◆ **What is needed**: Nothing outside the range is to be copied. From the entries below, reproduce exactly the lines starting at the one with "Write a Blender" and ending at the one with "FRONT = -1.30", without pictures.
::: Data extract
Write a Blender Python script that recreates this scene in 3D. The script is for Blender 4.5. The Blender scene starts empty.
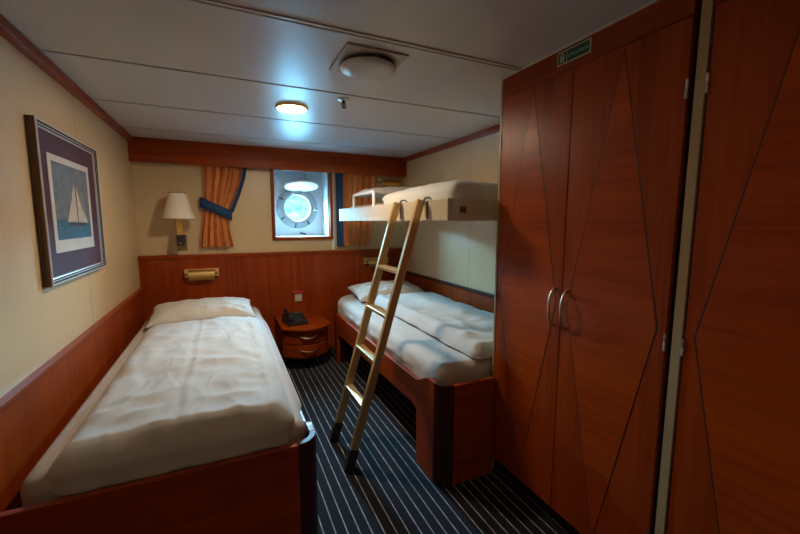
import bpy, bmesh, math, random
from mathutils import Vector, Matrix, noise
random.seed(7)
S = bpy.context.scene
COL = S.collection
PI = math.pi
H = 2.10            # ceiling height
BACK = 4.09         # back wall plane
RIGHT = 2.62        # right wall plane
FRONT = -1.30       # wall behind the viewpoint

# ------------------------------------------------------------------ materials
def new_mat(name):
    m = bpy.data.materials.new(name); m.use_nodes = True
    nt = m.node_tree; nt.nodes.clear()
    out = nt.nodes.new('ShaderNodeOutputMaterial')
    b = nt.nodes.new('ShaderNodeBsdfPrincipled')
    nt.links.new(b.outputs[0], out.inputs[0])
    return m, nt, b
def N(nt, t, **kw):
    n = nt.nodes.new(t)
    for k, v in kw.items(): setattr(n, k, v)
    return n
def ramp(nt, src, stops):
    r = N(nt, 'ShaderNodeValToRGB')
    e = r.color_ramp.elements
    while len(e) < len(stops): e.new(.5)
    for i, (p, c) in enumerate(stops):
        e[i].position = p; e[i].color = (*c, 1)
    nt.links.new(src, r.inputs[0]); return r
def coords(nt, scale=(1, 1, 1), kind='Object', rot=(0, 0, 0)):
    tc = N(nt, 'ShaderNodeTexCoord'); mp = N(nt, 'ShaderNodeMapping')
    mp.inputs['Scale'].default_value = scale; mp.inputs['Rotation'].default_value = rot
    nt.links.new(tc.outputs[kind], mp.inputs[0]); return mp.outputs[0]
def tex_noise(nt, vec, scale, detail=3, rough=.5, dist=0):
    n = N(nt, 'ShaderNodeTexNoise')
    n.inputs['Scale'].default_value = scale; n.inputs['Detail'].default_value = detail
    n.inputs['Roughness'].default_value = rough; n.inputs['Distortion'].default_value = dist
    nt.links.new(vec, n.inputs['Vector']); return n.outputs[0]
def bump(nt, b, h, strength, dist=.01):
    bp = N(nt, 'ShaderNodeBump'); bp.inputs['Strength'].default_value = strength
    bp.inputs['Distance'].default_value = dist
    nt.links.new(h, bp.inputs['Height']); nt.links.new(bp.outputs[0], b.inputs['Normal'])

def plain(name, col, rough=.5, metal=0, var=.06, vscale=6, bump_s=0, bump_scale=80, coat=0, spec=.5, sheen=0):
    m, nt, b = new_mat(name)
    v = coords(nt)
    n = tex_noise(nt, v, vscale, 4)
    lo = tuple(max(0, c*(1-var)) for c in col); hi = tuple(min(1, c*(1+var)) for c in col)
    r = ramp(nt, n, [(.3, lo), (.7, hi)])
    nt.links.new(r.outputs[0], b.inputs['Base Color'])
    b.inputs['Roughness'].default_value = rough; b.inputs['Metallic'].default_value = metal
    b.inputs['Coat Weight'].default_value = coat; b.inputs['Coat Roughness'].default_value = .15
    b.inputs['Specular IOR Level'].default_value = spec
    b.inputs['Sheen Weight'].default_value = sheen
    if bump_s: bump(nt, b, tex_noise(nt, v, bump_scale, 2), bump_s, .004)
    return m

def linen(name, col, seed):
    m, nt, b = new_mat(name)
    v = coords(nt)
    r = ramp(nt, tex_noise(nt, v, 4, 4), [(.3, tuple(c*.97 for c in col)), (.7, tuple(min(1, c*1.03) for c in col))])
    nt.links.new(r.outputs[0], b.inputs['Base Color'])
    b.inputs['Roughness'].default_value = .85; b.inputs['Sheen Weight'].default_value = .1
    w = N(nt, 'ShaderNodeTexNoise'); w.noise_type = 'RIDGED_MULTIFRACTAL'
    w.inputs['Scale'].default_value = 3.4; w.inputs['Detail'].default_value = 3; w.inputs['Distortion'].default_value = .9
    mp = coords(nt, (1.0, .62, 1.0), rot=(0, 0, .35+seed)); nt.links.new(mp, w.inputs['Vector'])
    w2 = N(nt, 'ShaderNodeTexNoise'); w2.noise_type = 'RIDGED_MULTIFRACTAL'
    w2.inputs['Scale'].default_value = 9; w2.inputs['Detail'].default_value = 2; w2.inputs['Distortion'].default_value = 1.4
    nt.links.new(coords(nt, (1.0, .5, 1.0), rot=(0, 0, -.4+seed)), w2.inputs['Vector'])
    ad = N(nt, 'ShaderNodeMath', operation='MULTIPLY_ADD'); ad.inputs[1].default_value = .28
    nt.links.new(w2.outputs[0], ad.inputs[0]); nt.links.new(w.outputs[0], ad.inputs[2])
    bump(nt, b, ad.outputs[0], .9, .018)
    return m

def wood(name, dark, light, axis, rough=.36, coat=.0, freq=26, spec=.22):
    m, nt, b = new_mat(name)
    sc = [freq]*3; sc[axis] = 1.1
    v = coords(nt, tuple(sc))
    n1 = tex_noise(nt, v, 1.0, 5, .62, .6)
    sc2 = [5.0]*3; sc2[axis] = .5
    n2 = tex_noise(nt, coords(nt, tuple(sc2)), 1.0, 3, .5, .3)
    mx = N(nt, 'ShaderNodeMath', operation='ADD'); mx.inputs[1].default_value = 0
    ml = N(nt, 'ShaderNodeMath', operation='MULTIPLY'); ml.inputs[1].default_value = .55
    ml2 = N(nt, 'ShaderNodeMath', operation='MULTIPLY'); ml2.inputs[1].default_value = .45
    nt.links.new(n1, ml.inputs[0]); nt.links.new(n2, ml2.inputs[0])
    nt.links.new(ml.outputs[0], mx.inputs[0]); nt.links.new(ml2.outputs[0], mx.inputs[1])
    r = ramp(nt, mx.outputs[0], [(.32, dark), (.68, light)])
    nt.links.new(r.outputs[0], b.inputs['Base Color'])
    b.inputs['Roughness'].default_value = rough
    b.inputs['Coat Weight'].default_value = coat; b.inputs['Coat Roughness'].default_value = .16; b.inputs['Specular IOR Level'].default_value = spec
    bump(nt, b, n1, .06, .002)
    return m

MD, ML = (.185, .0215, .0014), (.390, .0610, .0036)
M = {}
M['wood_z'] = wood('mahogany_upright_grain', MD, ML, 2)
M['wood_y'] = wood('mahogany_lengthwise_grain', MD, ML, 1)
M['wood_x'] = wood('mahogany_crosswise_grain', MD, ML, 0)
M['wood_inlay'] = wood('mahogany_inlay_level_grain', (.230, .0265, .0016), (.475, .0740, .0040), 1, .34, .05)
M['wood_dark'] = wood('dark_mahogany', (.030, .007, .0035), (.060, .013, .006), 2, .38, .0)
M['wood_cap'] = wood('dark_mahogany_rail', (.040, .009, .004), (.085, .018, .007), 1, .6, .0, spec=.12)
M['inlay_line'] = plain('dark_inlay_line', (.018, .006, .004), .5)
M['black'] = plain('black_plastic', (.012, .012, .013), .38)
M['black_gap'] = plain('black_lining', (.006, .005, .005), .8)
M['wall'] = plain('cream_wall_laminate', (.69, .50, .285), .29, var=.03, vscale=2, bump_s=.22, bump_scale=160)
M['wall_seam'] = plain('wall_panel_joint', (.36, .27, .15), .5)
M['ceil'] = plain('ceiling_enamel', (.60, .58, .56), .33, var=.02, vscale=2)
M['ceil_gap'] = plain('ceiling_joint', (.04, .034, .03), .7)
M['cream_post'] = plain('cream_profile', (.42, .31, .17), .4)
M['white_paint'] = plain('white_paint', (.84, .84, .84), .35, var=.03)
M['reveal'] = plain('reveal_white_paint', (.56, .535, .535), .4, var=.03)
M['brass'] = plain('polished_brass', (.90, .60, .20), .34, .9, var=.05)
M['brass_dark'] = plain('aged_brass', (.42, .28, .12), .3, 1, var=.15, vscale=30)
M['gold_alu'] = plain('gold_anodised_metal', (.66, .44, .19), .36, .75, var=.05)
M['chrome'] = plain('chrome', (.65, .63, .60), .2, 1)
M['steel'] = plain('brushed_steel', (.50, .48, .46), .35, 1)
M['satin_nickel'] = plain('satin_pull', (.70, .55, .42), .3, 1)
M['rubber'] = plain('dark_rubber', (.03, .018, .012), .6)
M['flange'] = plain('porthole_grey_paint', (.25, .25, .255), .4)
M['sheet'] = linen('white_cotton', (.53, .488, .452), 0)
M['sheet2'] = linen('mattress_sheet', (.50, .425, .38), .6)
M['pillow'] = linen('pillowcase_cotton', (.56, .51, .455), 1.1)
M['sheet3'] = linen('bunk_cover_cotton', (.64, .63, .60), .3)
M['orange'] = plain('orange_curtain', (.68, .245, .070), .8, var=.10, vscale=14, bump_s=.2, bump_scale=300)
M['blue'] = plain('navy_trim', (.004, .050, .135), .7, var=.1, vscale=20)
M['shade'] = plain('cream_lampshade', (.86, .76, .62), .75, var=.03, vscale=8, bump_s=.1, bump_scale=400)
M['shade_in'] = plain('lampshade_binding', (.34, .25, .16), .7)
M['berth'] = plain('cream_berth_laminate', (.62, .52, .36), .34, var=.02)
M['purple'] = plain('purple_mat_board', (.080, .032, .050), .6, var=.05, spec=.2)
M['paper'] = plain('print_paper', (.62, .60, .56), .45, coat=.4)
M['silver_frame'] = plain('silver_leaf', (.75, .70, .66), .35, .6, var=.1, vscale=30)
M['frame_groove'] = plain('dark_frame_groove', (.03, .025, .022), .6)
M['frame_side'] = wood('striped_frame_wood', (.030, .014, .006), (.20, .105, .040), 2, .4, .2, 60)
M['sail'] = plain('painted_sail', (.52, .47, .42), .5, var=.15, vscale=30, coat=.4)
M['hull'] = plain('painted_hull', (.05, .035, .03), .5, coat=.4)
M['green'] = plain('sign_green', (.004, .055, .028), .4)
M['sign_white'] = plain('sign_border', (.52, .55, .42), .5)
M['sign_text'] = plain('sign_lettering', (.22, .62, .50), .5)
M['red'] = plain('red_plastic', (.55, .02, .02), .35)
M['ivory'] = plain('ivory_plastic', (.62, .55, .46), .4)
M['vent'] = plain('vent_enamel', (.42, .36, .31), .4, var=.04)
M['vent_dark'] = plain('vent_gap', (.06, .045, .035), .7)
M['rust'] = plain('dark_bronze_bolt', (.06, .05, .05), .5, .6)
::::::
::: Data extract
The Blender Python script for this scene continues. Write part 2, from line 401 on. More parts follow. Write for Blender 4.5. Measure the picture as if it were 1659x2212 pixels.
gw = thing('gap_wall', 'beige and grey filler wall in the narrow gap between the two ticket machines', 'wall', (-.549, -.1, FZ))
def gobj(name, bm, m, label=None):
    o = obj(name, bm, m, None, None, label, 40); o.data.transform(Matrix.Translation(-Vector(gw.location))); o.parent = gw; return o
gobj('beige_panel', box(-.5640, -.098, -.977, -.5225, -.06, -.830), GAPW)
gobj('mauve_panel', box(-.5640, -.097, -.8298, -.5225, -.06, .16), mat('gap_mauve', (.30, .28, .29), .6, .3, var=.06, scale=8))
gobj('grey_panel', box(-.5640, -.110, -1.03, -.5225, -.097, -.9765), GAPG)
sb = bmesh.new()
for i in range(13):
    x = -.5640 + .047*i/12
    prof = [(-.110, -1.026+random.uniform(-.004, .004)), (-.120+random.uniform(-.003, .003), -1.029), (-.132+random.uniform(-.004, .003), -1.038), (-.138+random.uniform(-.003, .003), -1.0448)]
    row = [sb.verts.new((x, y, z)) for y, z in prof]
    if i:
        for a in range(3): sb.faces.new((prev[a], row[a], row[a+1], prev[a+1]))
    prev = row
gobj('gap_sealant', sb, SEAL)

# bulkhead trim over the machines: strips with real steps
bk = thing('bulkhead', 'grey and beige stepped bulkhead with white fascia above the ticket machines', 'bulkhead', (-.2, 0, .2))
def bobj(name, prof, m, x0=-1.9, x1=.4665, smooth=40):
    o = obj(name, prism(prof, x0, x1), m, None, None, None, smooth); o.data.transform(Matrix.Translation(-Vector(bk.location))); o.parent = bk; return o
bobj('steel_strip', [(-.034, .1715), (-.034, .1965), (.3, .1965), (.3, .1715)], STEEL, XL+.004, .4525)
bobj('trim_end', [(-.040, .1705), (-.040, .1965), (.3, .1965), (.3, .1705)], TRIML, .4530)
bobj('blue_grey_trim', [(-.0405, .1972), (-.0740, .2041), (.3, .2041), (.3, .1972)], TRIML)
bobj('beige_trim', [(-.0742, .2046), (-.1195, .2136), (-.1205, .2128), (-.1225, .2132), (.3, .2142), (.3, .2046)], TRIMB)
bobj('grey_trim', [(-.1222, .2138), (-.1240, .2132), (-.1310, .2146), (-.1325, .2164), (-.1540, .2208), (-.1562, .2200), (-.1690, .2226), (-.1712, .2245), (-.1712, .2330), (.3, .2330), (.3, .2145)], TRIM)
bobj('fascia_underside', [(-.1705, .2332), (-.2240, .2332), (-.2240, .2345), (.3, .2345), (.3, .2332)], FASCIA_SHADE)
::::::
◆ **The output**:
Write a Blender Python script that recreates this scene in 3D. The script is for Blender 4.5. The Blender scene starts empty.
import bpy, bmesh, math, random
from mathutils import Vector, Matrix, noise
random.seed(7)
S = bpy.context.scene
COL = S.collection
PI = math.pi
H = 2.10            # ceiling height
BACK = 4.09         # back wall plane
RIGHT = 2.62        # right wall plane
FRONT = -1.30       # wall behind the viewpoint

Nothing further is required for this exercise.